Bajo la presión y la supervisión de los presidentes centroamericanos, el Gobierno nicaragüense fue abriendo progresivamente sus espacios democráticos en el marco del proceso de Esquipulas 2. La culminación de esa democratización deben ser unas elecciones libres en febrero del próximo año, en las que los sandinistas van a encontrar una oposición más respaldada y más organizada que la que tuvieron en las elecciones de 1984.En las filas sandinistas reina una cierta decepción por las promesas incumplidas; en la oposición, las sospechas por las que volverán a incumplirse.

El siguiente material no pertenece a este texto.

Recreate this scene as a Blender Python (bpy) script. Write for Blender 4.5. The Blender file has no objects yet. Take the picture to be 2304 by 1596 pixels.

En ambos bandos se aprecia la coincidencia en que para construir una democracia como la de Costa Rica no hubieran hecho falta 10 años de guerra y de sufrimientos.

Al apagarse las 10 velas que celebran el aniversario a de la revolución sandinista se apaga también la posibilidad de un modelo de revolución democrática, de revolución viable. Queda hasta ahora una experiencia con sabor agridulce que no puede penetrar en los caminos del socialismo ni opta definitivamente por la democracia occidental.

Los sandinistas saben que el único éxito claro que pueden celebrar hoy es el de permanecer en el poder después de 10 años de acoso norteamericano. Con el mérito, quizá, de haber tenido la humildad y la generosidad de reconocer sus propios fracasos.